Hoy cuando vemos un carro tirado por un caballo nos mueve la compasión por él y nos apena, incluso nos atrapan las notas periodísticas sobre el estado de los mismos, pero los chicos o mayores que van arriba del mismo, mal vestidos, mal alimentados, con frío, con calor, con lluvia, revolviendo incluso la basura para ver si pueden encontrar algo para comer, poco nos importa.
Cuando un perro perdido merodea nuestra casa, no dudamos en alimentarlo o darle un poco de agua, y a veces por varios días, hasta que vuelve a encontrar su camino o lo aceptamos como nuestro y cuando una persona golpea nuestra puerta pidiendo algo para comer, nos molesta y a regañadientes le damos algo que nos sobra – hasta algunas veces con desprecio – o los dejamos con las manos vacías.
Recuerdo un domingo de invierno, saliendo de la Parroquia Nuestra Señora del Huerto en la Ciudad de Santa Fe, bajo una lluvia torrencial, camino a mi casa por calle Vélez Sarsfield, pude ver sobre la ciclovía un caballo de mediano porte, parado, inmóvil y totalmente empapado, lo que me llevó a sentir pena por él siguiendolo con la vista por el espejo retrovisor.
Metros más adelante y al llegar al primer cruce, pasa un hombre con una moto, cubierto como podía con una bolsa de plástico, con una carga bien tapada en la parte de atrás, lo que me hizo presumir que era un repartidor, mojándose de arriba abajo por efecto del agua que levantaban las ruedas.

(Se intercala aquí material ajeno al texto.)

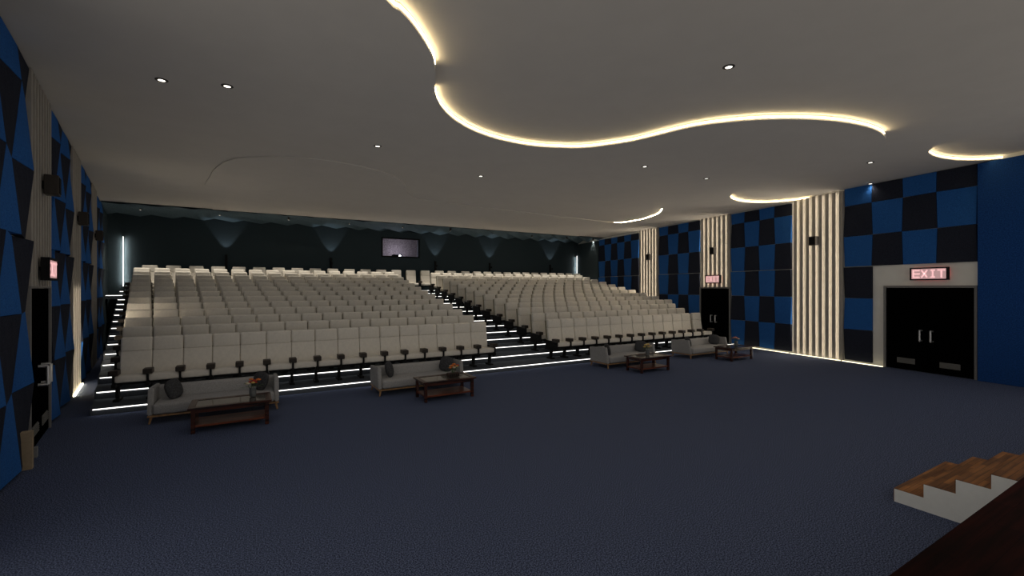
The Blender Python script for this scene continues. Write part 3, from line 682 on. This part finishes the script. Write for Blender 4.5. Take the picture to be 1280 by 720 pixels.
for i, u in enumerate([-1.05, 3.66, 9.50, 13.15, 17.85]):
    t = thing('wall_uplight', 'slim black post lighting a fan up the back wall, %s from the left' % ORD[i+1], 'wall light', (u, VB, 2.6), 0, 'uplights on the back wall')
    bm = bmesh.new(); box(bm, -.05, .05, -.10, -.005, 0, 1.48, .006); obj('post', bm, M['blackmetal'], t)
    bm = bmesh.new(); box(bm, -.02, .02, -.30, -.10, 1.16, 1.20); cyl(bm, (0, -.30, 1.12), (0, -.30, 1.24), .04, .055, 12); obj('lamp_head', bm, M['blackmetal'], t)
    light('lamp', 'SPOT', UP_W, (.88, .94, 1), t, (0, -.30, 1.27), rot=(R(180), 0, 0), size=.02, ang=60, blend=.35)
for u, z0, z1, lab in ((-4.83, 2.55, 4.73, 'vertical white light strip on the back wall, left corner'), (20.10, 2.55, 4.77, 'vertical white light strip on the back wall, right corner')):
    t = thing('wall_light_bar', lab, 'light strip', (u, VB, z0), 0, 'vertical light strips of the back wall')
    bm = bmesh.new(); box(bm, -.03, .03, -.15, -.13, 0, z1-z0, .003); box(bm, -.02, .02, -.13, -.002, .05, .08); box(bm, -.02, .02, -.13, -.002, z1-z0-.08, z1-z0-.05); obj('channel', bm, M['blackmetal'], t)
    bm = bmesh.new(); box(bm, -.014, .014, -.156, -.150, .01, z1-z0-.01); obj('tube', bm, M['bartube'], t, label='glowing white tube')
    bm = bmesh.new(); box(bm, -.02, .02, -.130, -.124, .09, z1-z0-.09); obj('added_back_glow', bm, M['wallfill'], t, label='added glow strip facing the wall')  # hidden emitter added to spread a glow on the wall behind the bar
# projector
t = thing('projector', 'dark projector with a bluish glowing lens in the booth window', 'projector', (7.35, VB+.55, 4.28-.3))
bm = bmesh.new(); box(bm, -.55, .55, -.35, .5, 0, .26, .01); obj('shelf', bm, M['blackmetal'], t)
bm = bmesh.new(); box(bm, -.24, .24, -.25, .25, .27, .45, .02); obj('body', bm, M['blackmetal'], t)
bm = bmesh.new(); cyl(bm, (.08, -.25, .37), (.08, -.33, .37), .06, .065, 16); cyl(bm, (.08, -.331, .37), (.08, -.335, .37), .05, n=16); obj('lens_barrel', bm, M['blackmetal'], t)
bm = bmesh.new(); cyl(bm, (.08, -.336, .37), (.08, -.342, .37), .045, n=16); obj('lens', bm, M['lens'], t, label='glowing bluish lens')
light('lamp', 'POINT', 24, (.86, .82, 1), t, (.08, -.05, .60), size=.05)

Poco me impactó el hombre mojándose bajo la lluvia para cumplir con su trabajo pero sí el caballo, a quien nada le afectaba. Pasadas unas tres o cuatro cuadras algo me hizo reaccionar y fue lo que me motivó a describirlo en esta nota.

Poco a poco hemos dejado de ver a los hombres como hermanos y, más grave aún, los calificamos por su condición de vida material, por su afinidad o no con nosotros y de acuerdo a su status social, que si es inferior, merece un trato despectivo y hasta a veces despreciable y si es superior nos deshacemos en atenciones interesadas, sin importarnos en ninguno de los casos su integridad moral.
Somos partícipes por acción u omisión de la actual realidad argentina. Lo neguemos o no, formamos parte de una sociedad fragmentada, egoísta y autoritaria. Nada hemos hecho por construir una sociedad distinta, más cerca de la familia, de los amigos, de los vecinos, de los compañeros de trabajo, de nuestro prójimo.
Nada se cumple por sí solo o por acción de los demás. Como hombres, pero mucho más como cristianos, se hace indispensable nuestra participación activa, comprometida, donde cada uno de nosotros hagamos nuestro aporte para lograr una sociedad nueva, menos individual, más homogénea y que pueda sentirse que es una realidad la frase del inicio: Navidad es cualquier día del año en que un hombre se acerca a otro hombre y lo llama hermano.